Seattle artist, Betty Merken’s painterly monotypes carry a simplicity and grace. Formally, her work is about color and structure, yet simultaneously asserting a painterly impulse. These somewhat apposing concerns create a structured sensuality within the work. Her rich use of color is intuitive and considered. Her colors layer the paper with natural pigments; yellow ochre, sienna, burnt red, indigo and umber, which she mixes herself for greater subtlety and effect. Opaque and transparent areas create a luminosity and depth. Some of Merken’s monotypes are over six feet tall and her interest in nature and the timeless forms of architecture give the work massive scale pulling the viewer into a literal space. Her minimalist approach to the composition allows the geometry of space to create a place both allusive and enigmatic.

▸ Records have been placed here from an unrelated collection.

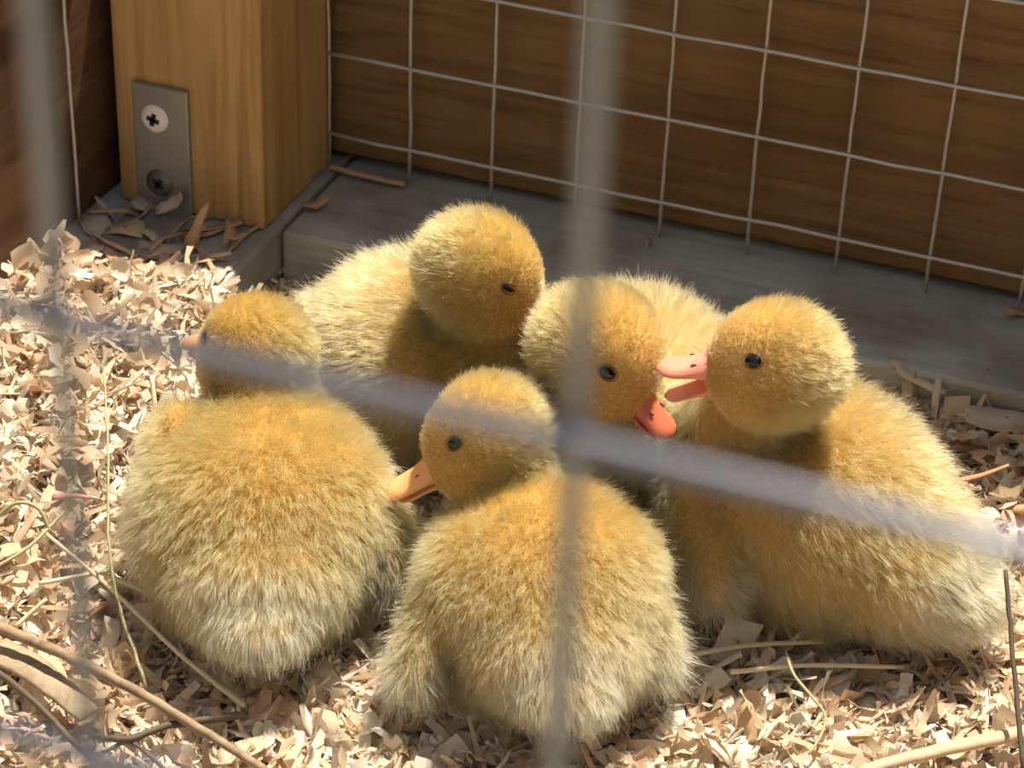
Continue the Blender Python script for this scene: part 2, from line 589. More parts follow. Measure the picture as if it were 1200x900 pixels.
g1, c1 = make_flakes(26000, (-0.071, 0.29), (-0.315, -0.043), (-0.004, 0.0032), 11, 1.0, in_bed)
g2, c2 = make_flakes(9000, (-0.05, 0.26), (-0.29, -0.043), (-0.001, 0.0032), 12, 0.6, in_bed)
fl = bpy.data.objects.new('wood_shavings', flakes_mesh('wood_shavings', np.concatenate([g1, g2]), np.concatenate([c1, c2])))
link(fl)
tag(fl, 'dense bed of small curled pale wood shavings under the ducklings', 'wood shavings', kind='stuff')

# ------------------------------------------------------------------ ducklings


def ellipsoid(bm, c, r, R=None):
    g = bmesh.ops.create_icosphere(bm, subdivisions=3, radius=1.0)
    m = Matrix.Translation(c) @ (R.to_4x4() if R else Matrix()) @ Matrix.Diagonal((*r, 1.0))
    bmesh.ops.transform(bm, matrix=m, verts=g['verts'])


def frame(yaw, pitch=0.0, roll=0.0):
    """columns: forward, left, up"""
    f = Vector((math.cos(yaw) * math.cos(pitch), math.sin(yaw) * math.cos(pitch), math.sin(pitch)))
    l = Vector((-math.sin(yaw), math.cos(yaw), 0))
    u = f.cross(l)
    if roll:
        q = Matrix.Rotation(roll, 3, f)
        l = q @ l; u = q @ u
    return Matrix((f, l, u)).transposed()


def bill_bm(L, upper=True):
    """spatulate mandible, x forward, z up"""
    bm = bmesh.new()
    rings = []
    n = 12
    for i in range(n + 1):
        t = i / n
        w = np.interp(t, [0, 0.25, 0.5, 0.75, 0.9, 0.97, 1.0], [0.0046, 0.0040, 0.0038, 0.0040, 0.0034, 0.0022, 0.0006])
        if upper:
            h = np.interp(t, [0, 0.2, 0.5, 0.8, 0.95, 1.0], [0.0056, 0.0046, 0.0029, 0.0020, 0.0014, 0.0005])
            lo = np.interp(t, [0, 0.9, 1], [0.0008, 0.0004, 0.0002])
            zc = -0.0010 * t + 0.0006 * max(0, t - 0.6)
        else:
            w *= 0.86
            h = np.interp(t, [0, 1.0], [0.0005, 0.0002])
            lo = np.interp(t, [0, 0.5, 0.9, 1.0], [0.0024, 0.0015, 0.0010, 0.0003])
            zc = -0.0006 * t
        ring = []
        for k in range(16):
            a = 2 * math.pi * k / 16
            s = math.sin(a)
            ring.append(bm.verts.new((L * t, w * math.cos(a), zc + (h * s if s > 0 else lo * s))))
        rings.append(ring)
    for a, b in zip(rings[:-1], rings[1:]):
        for k in range(16): bm.faces.new((a[k], a[(k + 1) % 16], b[(k + 1) % 16], b[k]))
    bm.faces.new(rings[0][::-1]); bm.faces.new(rings[-1])
    bmesh.ops.recalc_face_normals(bm, faces=bm.faces)
    return bm


def foot_bm():
    """webbed foot, x forward, origin at the ankle on the ground"""
    bm = bmesh.new()
    tips = [(0.012, 0.0085), (0.016, 0.0), (0.012, -0.0085)]
    pts = [(0.0, 0.0024), (0.012, 0.0085), (0.0128, 0.0042), (0.016, 0.0), (0.0128, -0.0042), (0.012, -0.0085), (0.0, -0.0024)]
    top = [bm.verts.new((x, y, 0.0010 if i in (0, 6) else 0.0006)) for i, (x, y) in enumerate(pts)]
    bot = [bm.verts.new((x, y, 0.0)) for x, y in pts]
    c = bm.verts.new((0.007, 0, 0.0011))
    for i in range(6):
        bm.faces.new((top[i], c, top[i + 1]))
    bm.faces.new((top[6], c, top[0]))
    bm.faces.new(bot)
    for i in range(7):
        bm.faces.new((bot[i], bot[(i + 1) % 7], top[(i + 1) % 7], top[i]))

    def add_tube(P, rr):
        t = tube_bm(P, rr, 8)
        me = bpy.data.meshes.new('tmp'); t.to_mesh(me); t.free(); bm.from_mesh(me); bpy.data.meshes.remove(me)
    for x, y in tips:
        add_tube([(0, 0, 0.0016), (x * 0.5, y * 0.5, 0.0018), (x, y, 0.0009), (x * 1.1, y * 1.1, 0.0004)], [0.0016, 0.0013, 0.0010, 0.0003])
    add_tube([(0, 0, 0.0014), (-0.004, 0, 0.010)], [0.0018, 0.0020])
    bmesh.ops.recalc_face_normals(bm, faces=bm.faces)
    return bm


GOLD = np.array((0.755, 0.455, 0.155))
CREAM = np.array((0.88, 0.66, 0.33))
TAN = np.array((0.66, 0.37, 0.11))


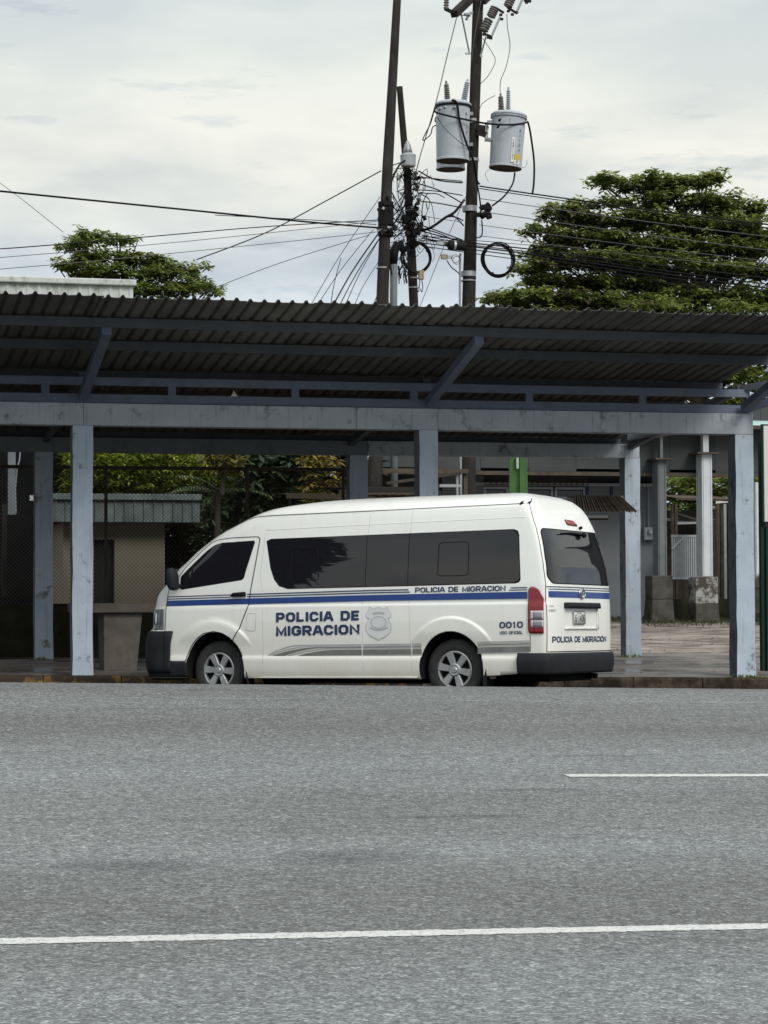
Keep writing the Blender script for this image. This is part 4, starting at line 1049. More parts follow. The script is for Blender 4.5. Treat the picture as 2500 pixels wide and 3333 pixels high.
# black inner parts below the body
mb = MB()
for s, t in ((0, 0), (3.115, 0)): mb.tube([(s, -.78, .345), (s, .78, .345)], .05, 8)
mb.box((-.6, 0, .30), (.9, 1.2, .16)); mb.box((1.5, 0, .26), (1.9, 1.2, .14)); mb.tube([(-1.18, -.45, .27), (-.2, -.45, .30)], .03, 8)
vlocal('chassis', mb.v, mb.f, MT['well'], smooth=False)
mb = MB(); mb.add([(-.40, .91, .46), (-.415, .915, .12), (-.40, .66, .12), (-.39, .66, .46), (-.37, .91, .46), (-.395, .915, .12), (-.38, .66, .12), (-.37, .66, .46)], [(0, 1, 2, 3), (7, 6, 5, 4), (0, 4, 5, 1), (1, 5, 6, 2), (2, 6, 7, 3), (3, 7, 4, 0)])
mb.add([(-.40, .925, .44), (-.425, .935, .40), (-.445, .935, .25), (-.43, .92, .12), (-.39, .92, .12), (-.385, .925, .40)], [(0, 1, 2, 3, 4, 5)])
vlocal('mud_flap', mb.v, mb.f, MT['plastic'], smooth=False)
mb = MB(); mb.add([(2.715, .91, .44), (2.69, .925, .40), (2.655, .93, .20), (2.65, .915, .12), (2.70, .70, .12), (2.74, .70, .44)], [(0, 1, 2, 3, 4, 5)])
o = vlocal('mud_flap', mb.v, mb.f, MT['plastic'], smooth=False); so = o.modifiers.new('t', 'SOLIDIFY'); so.thickness = .012
# wheels
def wheel(s, zc, sgn, turn=0.0):
    A = Matrix.Translation((s, sgn*.745, zc)) @ Matrix.Rotation(turn*sgn, 4, 'Z')
    if sgn < 0: A = A @ Matrix.Rotation(PI, 4, 'Z')
    def put(name, mb, m, par, smooth=True):
        return vlocal(name, [tuple(A @ Vector(p)) for p in mb.v], mb.f, m, par, smooth)
    R_ = .350
    w = put('wheel', MB().lathe([(.20, -.10), (.215, .02), (.19, .05), (.05, .05)], (0, 0, 0), (0, 1, 0), 32), MT['well'], None)
    prof = [(.205, -.10), (.30, -.105), (.335, -.095), (R_, -.07), (R_, .055), (.343, .078), (.325, .094), (.29, .104), (.25, .106), (.218, .100), (.208, .088), (.205, .05)]
    tb = MB(); tb.lathe(prof, (0, 0, 0), (0, 1, 0), 64); tb.f = tb.f[:-2]; tb.m = tb.m[:-2]
    put('tyre', tb, MT['tyre'], w)
    # wheel cover: rim, six spokes, hub and cap
    rb = MB(); k = 64
    rb.lathe([(.213, .080), (.213, .098), (.204, .103), (.190, .098), (.186, .085), (.186, .06)], (0, 0, 0), (0, 1, 0), k); rb.f = rb.f[:-2]; rb.m = rb.m[:-2]
    for i in range(6):
        a = 2*PI*i/6+(.18 if s < 1 else .05)
        ca, sa = math.cos(a), math.sin(a)
        def Q(r, wd, y): return (ca*r-sa*wd, y, sa*r+ca*wd)
        r0, r1 = .060, .196; w0, w1 = .033, .044
        vs = [Q(r0, -w0, .088), Q(r0, w0, .088), Q(r1, w1, .098), Q(r1, -w1, .098), Q(r0, -w0*.75, .100), Q(r0, w0*.75, .100), Q(r1, w1*.86, .107), Q(r1, -w1*.86, .107), Q(r0, -w0, .06), Q(r0, w0, .06), Q(r1, w1, .07), Q(r1, -w1, .07)]
        rb.add(vs, [(4, 5, 6, 7), (0, 1, 5, 4), (1, 2, 6, 5), (2, 3, 7, 6), (3, 0, 4, 7), (8, 9, 1, 0), (9, 10, 2, 1), (10, 11, 3, 2), (11, 8, 0, 3)])
    rb.lathe([(.076, .07), (.074, .102), (.060, .112), (.040, .108), (.038, .114), (.030, .122), (.0, .123)], (0, 0, 0), (0, 1, 0), 32)
    put('rim', rb, MT['wheel'], w, False)
for s, zc in ((0.0, .354), (3.115, .338)):
    for sgn in (1, -1): wheel(s, zc, sgn)

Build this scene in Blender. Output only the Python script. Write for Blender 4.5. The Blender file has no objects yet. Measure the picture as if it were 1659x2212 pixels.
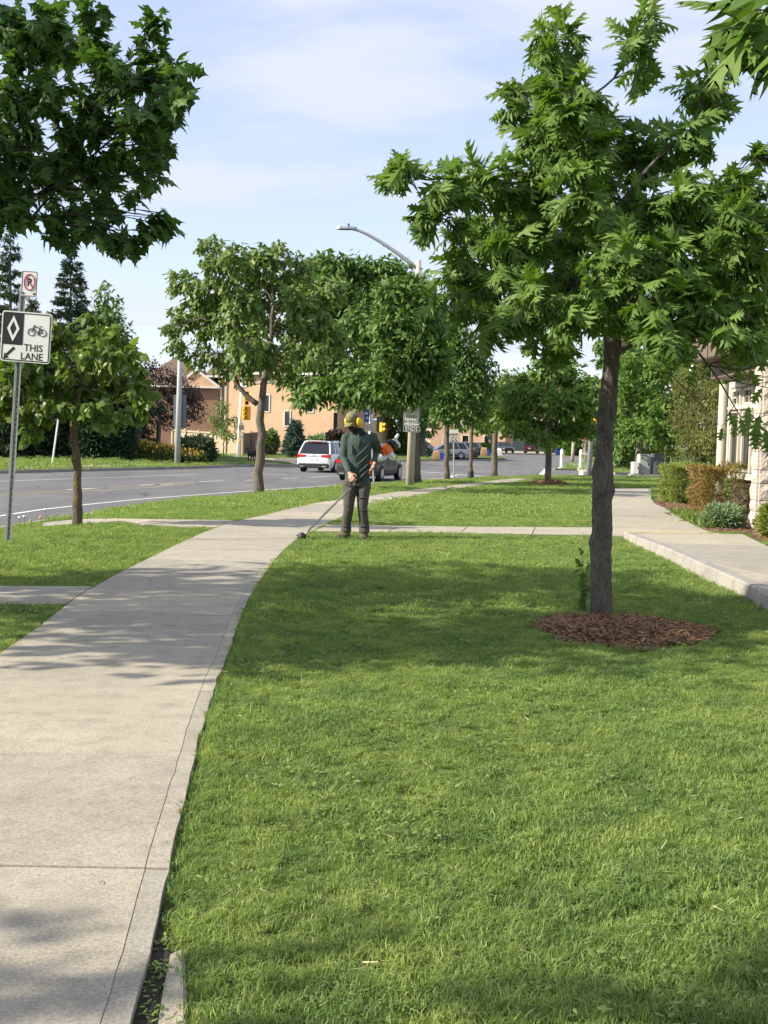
import bpy, bmesh, math, random
import numpy as np
from mathutils import Vector, Matrix
from mathutils.geometry import delaunay_2d_cdt

rng = np.random.default_rng(7)
random.seed(7)
SC = bpy.context.scene
COL = SC.collection
R_ = math.radians

# ------------------------------------------------------------------ camera
F_PX, CAM_H, CX, CY = 2400.0, 1.42, 829.5, 1106.0     # focal length in pixels of a 1659 x 2212 frame
PITCH, ROLL = R_(3.72), R_(1.5)
cam_d = bpy.data.cameras.new('camera')
cam = bpy.data.objects.new('camera', cam_d)
COL.objects.link(cam)
cam_d.sensor_fit = 'VERTICAL'
cam_d.sensor_height = 36.0
cam_d.lens = F_PX / 2212.0 * 36.0
cam_d.clip_start = 0.05
cam_d.clip_end = 6000.0
cam.matrix_world = Matrix.Translation((0, 0, CAM_H)) @ Matrix.Rotation(math.pi / 2 - PITCH, 4, 'X') @ Matrix.Rotation(ROLL, 4, 'Z')
SC.camera = cam

# ------------------------------------------------------------------ sun and sky
SUN_EL, SUN_BACK = R_(31.0), R_(15.0)
to_sun = Vector((-math.cos(SUN_EL) * math.cos(SUN_BACK), -math.cos(SUN_EL) * math.sin(SUN_BACK), math.sin(SUN_EL)))
sun_d = bpy.data.lights.new('sun', 'SUN')
sun_d.energy = 4.5
sun_d.angle = R_(0.6)
sun_d.color = (1.0, 0.91, 0.76)
sun = bpy.data.objects.new('sun', sun_d)
COL.objects.link(sun)
sun.rotation_euler = to_sun.to_track_quat('Z', 'Y').to_euler()

world = bpy.data.worlds.new('World')
SC.world = world
world.use_nodes = True
wn, wl = world.node_tree.nodes, world.node_tree.links
wn.clear()
w_out = wn.new('ShaderNodeOutputWorld')
w_bg = wn.new('ShaderNodeBackground')
w_bg.inputs['Strength'].default_value = 0.15
sky = wn.new('ShaderNodeTexSky')
sky.sky_type = 'NISHITA'
sky.sun_disc = False
sky.sun_elevation = SUN_EL
sky.sun_rotation = math.atan2(to_sun.x, to_sun.y)
sky.air_density = 1.0
sky.dust_density = 0.8
sky.ozone_density = 1.6
tc = wn.new('ShaderNodeTexCoord')
sep = wn.new('ShaderNodeSeparateXYZ')
wl.new(tc.outputs['Generated'], sep.inputs[0])
def wmath(op, a, b):
    n = wn.new('ShaderNodeMath'); n.operation = op
    for i, q in enumerate((a, b)):
        if isinstance(q, (int, float)): n.inputs[i].default_value = q
        else: wl.new(q, n.inputs[i])
    return n.outputs[0]
zz = wmath('ADD', wmath('MAXIMUM', sep.outputs[2], 0.0), 0.16)
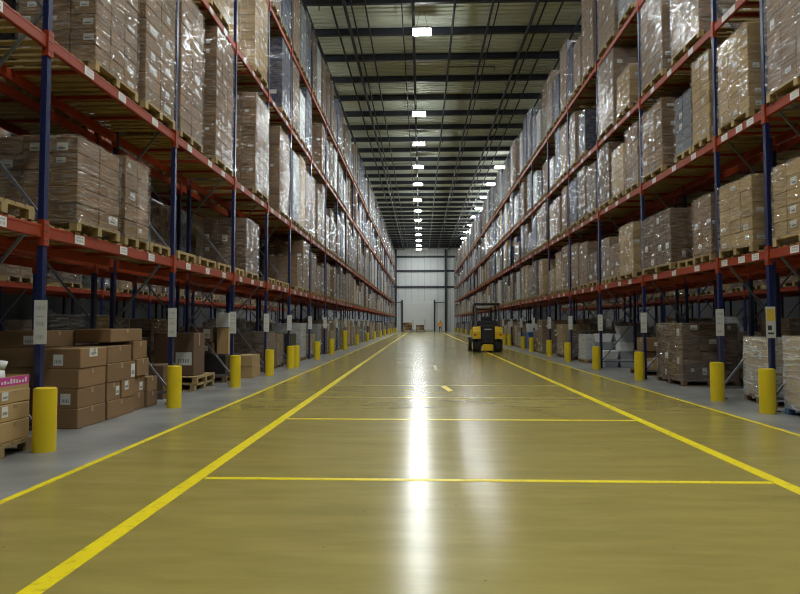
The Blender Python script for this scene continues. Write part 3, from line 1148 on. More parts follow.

Betty Merken earned a BA in Arts Education from the University of Washington. She also studied art at the University of California at Los Angeles and completed a residency at Crown Point Press in San Francisco. She has taught extensively in Los Angeles and Seattle and exhibited her work since 1992. Her work is found in many public collections including the Achenbach Foundation for Graphic Arts; the Fine Arts Museum of San Francisco; The Vivian and Gordon Gilkey Center for Graphic Arts, Portland Art Museum, OR; Grunwald Center for Graphic Arts, UCLA; and Armand Hammer Museum, Los Angeles.